━━ Entries provided ━━
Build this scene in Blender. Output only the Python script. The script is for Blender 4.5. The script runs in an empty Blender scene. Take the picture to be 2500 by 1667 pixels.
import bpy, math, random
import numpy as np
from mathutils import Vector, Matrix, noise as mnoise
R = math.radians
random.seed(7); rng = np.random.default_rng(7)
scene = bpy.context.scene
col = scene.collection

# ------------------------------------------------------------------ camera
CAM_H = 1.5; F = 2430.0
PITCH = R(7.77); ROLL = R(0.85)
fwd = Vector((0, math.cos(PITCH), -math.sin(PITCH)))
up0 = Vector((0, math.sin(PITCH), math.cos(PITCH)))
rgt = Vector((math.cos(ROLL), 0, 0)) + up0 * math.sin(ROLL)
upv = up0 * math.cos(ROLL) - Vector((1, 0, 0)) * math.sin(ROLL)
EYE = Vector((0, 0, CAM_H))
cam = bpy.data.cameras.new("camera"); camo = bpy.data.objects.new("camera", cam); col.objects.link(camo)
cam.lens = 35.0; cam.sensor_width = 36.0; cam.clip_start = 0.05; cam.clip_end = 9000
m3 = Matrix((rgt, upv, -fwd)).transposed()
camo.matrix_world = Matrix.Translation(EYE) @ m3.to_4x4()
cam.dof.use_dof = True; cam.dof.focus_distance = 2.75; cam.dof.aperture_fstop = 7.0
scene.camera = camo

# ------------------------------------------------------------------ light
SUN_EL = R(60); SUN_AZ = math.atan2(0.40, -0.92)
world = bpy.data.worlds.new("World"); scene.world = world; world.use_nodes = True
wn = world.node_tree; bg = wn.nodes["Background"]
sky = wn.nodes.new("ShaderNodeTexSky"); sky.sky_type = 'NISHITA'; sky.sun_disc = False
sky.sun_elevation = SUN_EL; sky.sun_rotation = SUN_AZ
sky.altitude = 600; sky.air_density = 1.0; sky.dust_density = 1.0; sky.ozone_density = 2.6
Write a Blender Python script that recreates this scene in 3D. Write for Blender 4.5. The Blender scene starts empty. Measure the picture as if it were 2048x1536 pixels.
━━━
Prompt: Repeat the records above line by line, from the first line through the line that contains "col = scene.collection".

Task response:
Build this scene in Blender. Output only the Python script. The script is for Blender 4.5. The script runs in an empty Blender scene. Take the picture to be 2500 by 1667 pixels.
import bpy, math, random
import numpy as np
from mathutils import Vector, Matrix, noise as mnoise
R = math.radians
random.seed(7); rng = np.random.default_rng(7)
scene = bpy.context.scene
col = scene.collection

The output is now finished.